------ Data records ------

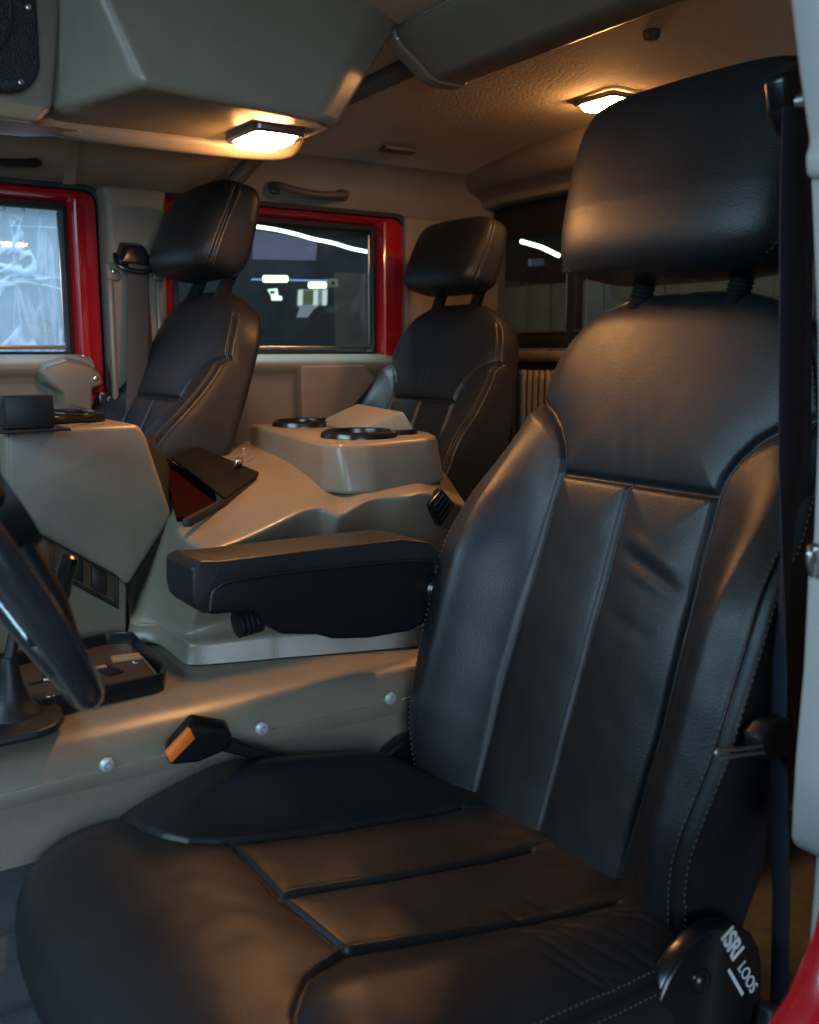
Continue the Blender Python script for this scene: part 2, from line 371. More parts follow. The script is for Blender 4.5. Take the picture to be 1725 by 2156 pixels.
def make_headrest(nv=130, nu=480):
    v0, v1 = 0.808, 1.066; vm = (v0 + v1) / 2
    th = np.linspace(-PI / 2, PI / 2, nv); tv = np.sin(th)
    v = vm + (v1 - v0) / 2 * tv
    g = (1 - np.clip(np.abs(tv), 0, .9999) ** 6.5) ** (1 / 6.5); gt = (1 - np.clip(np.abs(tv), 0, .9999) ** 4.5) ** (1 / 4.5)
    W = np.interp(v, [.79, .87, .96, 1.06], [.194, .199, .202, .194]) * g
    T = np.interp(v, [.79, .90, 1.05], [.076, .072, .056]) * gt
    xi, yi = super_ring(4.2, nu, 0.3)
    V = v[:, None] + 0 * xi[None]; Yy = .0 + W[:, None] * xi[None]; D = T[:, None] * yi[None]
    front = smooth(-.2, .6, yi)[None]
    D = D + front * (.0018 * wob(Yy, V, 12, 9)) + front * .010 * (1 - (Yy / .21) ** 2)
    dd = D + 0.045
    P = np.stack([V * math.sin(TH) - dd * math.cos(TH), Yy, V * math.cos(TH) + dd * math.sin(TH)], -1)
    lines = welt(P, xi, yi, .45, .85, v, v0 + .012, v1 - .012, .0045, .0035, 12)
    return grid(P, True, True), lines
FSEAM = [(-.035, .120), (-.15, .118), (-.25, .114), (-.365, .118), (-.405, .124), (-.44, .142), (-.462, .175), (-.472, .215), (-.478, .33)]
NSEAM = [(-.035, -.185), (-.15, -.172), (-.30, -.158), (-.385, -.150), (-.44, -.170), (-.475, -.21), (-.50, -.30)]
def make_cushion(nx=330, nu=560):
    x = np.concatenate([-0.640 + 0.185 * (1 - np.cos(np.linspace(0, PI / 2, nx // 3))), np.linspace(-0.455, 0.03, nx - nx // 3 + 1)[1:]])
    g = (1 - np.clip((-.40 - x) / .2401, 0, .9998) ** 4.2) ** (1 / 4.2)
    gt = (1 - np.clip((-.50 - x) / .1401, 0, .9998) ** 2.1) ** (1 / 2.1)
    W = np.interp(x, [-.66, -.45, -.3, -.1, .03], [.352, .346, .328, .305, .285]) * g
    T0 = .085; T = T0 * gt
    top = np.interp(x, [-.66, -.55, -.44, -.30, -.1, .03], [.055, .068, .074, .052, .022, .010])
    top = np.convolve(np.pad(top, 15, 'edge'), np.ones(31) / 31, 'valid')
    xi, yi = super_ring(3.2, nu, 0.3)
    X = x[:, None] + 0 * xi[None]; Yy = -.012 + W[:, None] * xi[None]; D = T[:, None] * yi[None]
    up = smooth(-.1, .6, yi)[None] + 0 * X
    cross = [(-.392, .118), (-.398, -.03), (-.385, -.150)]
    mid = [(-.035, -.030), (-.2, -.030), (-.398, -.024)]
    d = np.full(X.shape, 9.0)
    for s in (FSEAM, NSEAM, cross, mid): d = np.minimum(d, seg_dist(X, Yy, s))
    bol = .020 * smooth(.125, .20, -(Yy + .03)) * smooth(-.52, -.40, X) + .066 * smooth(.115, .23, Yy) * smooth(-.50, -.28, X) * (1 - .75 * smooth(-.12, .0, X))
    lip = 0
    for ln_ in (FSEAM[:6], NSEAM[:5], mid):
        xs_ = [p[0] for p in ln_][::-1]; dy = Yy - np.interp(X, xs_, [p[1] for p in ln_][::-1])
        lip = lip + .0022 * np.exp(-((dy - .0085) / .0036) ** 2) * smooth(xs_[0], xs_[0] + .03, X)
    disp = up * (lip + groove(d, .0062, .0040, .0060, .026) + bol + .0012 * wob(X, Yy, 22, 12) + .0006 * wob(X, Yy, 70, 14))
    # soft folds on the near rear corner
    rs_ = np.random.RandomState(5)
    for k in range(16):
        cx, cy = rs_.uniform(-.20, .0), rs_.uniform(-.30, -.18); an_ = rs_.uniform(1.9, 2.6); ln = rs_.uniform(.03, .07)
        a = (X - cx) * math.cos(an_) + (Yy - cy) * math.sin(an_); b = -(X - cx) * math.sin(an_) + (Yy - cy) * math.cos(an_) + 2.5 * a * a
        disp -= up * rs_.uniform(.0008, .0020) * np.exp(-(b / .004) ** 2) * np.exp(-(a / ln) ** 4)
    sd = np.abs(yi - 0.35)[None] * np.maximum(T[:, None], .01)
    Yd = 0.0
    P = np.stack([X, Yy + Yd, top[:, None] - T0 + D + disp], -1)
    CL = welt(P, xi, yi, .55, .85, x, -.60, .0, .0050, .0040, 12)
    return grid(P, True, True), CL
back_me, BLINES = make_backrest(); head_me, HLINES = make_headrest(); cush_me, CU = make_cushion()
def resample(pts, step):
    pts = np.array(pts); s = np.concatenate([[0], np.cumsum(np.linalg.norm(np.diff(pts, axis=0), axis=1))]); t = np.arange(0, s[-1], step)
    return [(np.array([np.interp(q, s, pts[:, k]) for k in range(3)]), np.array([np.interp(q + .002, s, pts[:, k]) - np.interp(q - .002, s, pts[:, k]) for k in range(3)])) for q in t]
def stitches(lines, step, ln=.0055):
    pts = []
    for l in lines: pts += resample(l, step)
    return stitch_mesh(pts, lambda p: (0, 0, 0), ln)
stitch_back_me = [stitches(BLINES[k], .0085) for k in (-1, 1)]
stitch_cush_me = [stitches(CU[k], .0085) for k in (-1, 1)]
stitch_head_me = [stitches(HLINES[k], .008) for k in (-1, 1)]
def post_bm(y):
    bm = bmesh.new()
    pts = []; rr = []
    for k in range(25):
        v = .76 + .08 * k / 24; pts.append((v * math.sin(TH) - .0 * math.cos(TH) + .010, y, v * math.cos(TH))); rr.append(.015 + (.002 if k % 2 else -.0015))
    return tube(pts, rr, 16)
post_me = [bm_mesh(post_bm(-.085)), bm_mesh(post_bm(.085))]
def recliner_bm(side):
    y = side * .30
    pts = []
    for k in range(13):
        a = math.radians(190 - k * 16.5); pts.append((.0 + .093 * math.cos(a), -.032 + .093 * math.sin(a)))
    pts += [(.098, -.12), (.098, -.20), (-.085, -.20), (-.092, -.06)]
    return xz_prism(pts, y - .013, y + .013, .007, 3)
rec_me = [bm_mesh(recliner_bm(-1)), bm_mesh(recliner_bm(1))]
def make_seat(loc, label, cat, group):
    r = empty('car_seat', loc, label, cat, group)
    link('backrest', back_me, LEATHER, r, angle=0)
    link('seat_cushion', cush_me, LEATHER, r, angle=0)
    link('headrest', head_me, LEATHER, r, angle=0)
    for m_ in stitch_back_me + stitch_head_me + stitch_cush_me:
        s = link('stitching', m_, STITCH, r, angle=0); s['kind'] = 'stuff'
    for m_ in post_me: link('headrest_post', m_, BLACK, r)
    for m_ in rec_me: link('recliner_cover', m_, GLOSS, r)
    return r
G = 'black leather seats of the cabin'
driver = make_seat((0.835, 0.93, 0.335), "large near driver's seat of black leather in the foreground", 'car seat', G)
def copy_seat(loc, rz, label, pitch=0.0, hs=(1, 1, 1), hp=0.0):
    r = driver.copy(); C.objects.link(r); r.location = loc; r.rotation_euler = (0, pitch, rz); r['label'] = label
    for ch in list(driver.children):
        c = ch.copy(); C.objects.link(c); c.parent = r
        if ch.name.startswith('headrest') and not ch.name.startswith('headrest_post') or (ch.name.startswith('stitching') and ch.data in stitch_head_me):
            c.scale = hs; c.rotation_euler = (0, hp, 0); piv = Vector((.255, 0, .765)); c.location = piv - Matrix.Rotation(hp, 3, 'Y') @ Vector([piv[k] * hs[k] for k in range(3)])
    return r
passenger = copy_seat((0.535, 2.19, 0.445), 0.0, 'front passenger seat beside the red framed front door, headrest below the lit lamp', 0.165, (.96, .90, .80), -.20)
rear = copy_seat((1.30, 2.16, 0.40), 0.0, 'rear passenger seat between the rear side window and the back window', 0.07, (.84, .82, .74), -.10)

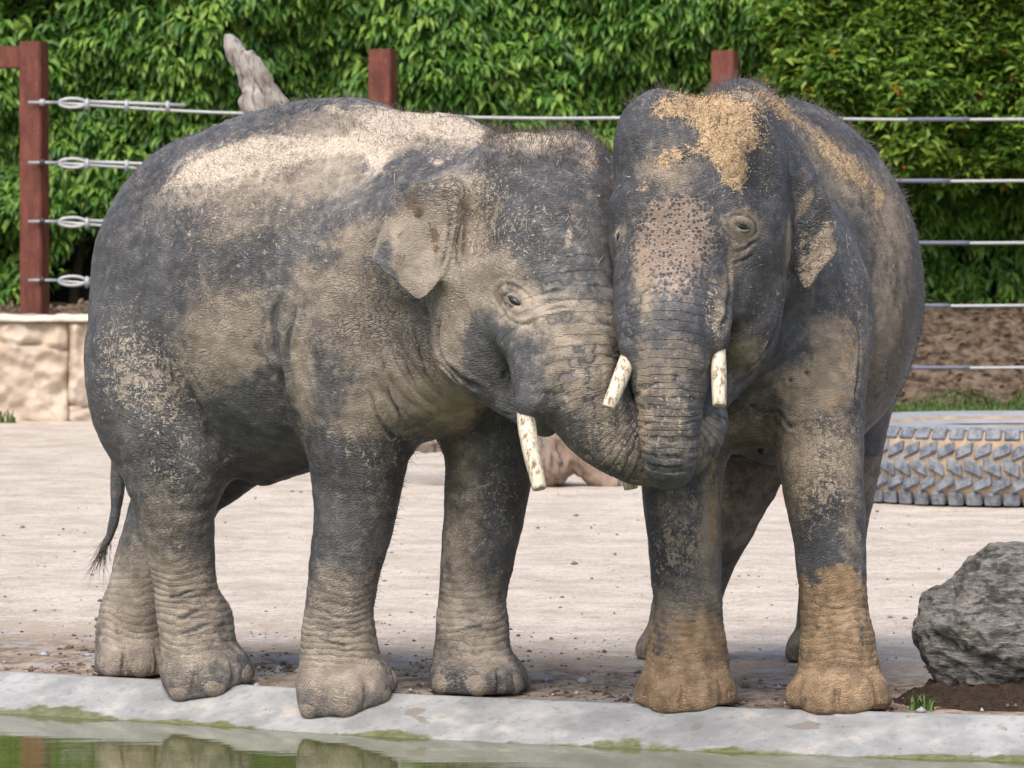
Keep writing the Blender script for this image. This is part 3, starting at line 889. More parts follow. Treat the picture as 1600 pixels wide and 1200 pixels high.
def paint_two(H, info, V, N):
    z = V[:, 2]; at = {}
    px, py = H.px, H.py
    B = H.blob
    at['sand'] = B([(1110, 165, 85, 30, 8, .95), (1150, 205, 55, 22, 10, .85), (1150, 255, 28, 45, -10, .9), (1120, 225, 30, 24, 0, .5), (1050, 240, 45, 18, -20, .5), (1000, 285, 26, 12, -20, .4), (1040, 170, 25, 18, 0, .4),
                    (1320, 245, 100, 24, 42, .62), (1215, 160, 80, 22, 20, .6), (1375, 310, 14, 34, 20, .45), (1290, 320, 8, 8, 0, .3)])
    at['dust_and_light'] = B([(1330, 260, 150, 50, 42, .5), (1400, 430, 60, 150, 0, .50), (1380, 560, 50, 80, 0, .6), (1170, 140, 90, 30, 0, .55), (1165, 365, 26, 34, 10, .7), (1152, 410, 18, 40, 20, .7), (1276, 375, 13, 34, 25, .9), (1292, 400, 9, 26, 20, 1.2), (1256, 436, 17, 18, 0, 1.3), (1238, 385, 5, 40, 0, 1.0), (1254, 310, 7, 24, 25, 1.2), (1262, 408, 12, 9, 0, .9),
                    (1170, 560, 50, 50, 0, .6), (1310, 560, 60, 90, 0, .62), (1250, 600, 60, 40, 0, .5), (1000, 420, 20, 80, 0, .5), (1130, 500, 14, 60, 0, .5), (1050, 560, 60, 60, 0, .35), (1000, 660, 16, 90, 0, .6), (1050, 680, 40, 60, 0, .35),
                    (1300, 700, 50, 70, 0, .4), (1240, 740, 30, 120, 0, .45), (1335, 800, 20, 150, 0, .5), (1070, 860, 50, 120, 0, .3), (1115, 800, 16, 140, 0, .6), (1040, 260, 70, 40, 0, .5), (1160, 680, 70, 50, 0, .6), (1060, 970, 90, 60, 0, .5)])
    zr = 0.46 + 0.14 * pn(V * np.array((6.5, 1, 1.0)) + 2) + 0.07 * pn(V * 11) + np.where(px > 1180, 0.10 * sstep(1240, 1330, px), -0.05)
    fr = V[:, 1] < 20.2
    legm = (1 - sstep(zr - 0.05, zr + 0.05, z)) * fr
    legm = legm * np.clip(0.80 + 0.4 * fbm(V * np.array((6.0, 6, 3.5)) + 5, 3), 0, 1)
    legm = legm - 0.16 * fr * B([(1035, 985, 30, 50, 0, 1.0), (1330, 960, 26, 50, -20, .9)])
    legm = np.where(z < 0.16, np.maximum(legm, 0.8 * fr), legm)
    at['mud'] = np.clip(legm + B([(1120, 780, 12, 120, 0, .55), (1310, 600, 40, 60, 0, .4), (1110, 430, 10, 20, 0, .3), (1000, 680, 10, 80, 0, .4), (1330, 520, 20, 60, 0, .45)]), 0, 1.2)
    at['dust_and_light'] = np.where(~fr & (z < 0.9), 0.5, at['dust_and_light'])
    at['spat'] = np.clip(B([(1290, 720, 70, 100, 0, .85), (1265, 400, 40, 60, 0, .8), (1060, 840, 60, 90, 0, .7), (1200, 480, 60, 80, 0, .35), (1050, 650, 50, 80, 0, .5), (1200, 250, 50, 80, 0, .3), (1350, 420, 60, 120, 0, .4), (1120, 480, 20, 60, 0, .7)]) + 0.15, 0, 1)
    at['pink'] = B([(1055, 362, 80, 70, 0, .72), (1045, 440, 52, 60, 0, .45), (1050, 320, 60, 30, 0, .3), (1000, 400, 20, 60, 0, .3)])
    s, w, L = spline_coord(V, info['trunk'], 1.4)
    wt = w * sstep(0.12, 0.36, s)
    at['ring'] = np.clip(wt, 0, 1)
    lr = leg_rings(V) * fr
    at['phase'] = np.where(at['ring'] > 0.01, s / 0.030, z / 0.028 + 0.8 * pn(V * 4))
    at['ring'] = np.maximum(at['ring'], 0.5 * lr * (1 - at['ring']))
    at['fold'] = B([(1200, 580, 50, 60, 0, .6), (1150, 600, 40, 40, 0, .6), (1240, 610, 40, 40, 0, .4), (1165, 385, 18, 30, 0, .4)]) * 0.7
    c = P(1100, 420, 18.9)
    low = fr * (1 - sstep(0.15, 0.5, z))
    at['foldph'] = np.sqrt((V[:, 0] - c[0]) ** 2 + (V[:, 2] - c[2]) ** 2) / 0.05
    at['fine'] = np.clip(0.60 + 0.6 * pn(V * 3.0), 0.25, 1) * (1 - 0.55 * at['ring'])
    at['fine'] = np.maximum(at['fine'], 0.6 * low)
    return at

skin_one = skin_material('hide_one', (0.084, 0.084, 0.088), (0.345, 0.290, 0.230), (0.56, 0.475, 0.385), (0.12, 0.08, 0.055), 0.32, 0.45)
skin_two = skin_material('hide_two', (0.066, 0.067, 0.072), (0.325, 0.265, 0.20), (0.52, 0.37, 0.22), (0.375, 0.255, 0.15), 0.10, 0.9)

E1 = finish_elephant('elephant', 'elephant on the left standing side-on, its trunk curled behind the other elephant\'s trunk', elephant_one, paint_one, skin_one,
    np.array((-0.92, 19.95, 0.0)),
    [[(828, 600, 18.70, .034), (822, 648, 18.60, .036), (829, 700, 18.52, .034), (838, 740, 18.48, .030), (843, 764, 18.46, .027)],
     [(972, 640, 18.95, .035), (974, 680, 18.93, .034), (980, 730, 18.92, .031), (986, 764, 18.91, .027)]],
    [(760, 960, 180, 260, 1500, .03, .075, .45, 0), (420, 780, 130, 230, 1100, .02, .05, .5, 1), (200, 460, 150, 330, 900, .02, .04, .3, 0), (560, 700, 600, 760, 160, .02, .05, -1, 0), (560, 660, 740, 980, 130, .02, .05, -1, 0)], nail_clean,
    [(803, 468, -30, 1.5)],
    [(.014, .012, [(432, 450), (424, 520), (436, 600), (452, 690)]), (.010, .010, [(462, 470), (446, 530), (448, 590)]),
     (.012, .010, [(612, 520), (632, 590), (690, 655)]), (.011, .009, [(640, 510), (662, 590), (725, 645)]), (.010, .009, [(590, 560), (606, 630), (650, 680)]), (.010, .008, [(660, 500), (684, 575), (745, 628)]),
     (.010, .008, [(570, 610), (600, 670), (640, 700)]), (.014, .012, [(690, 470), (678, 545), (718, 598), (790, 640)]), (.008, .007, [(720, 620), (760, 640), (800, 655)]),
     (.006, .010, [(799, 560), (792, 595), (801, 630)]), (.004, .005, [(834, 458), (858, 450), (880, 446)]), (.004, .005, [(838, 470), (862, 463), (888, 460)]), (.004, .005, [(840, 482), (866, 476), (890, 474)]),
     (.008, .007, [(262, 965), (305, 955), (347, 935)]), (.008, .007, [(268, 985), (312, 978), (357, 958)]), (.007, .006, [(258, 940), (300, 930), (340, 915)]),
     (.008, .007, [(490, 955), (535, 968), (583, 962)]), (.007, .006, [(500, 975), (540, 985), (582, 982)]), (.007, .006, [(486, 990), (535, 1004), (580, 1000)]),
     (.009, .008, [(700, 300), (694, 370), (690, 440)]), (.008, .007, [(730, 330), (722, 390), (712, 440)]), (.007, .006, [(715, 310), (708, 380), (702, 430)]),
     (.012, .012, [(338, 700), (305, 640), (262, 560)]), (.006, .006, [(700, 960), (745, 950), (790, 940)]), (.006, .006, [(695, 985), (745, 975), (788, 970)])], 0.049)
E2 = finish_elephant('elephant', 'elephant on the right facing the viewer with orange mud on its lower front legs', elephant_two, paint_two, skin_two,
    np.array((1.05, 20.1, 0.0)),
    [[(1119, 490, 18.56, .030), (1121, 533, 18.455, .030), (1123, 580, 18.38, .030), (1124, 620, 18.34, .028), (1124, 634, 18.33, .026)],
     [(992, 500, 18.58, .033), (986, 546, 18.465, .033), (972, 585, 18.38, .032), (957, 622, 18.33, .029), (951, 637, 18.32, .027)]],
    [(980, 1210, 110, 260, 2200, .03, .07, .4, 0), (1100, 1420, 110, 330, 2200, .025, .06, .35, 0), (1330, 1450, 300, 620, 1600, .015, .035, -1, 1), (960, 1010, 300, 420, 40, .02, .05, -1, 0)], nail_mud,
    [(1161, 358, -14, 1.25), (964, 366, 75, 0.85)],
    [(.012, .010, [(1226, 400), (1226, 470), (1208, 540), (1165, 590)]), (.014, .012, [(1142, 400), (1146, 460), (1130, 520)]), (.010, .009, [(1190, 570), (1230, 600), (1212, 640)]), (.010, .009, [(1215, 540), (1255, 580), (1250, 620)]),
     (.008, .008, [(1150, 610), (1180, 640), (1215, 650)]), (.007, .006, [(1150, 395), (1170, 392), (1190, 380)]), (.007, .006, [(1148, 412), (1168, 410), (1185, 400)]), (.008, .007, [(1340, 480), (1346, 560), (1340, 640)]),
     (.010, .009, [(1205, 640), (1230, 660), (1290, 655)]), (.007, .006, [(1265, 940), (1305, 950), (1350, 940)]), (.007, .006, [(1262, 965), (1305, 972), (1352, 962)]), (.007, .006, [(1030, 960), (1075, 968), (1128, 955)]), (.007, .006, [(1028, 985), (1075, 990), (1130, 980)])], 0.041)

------

The exercise: Copy whichever lines in the listing above contain the word "follow".

Answer for this exercise:
Continue the Blender Python script for this scene: part 2, from line 371. More parts follow. The script is for Blender 4.5. Take the picture to be 1725 by 2156 pixels.
Keep writing the Blender script for this image. This is part 3, starting at line 889. More parts follow. Treat the picture as 1600 pixels wide and 1200 pixels high.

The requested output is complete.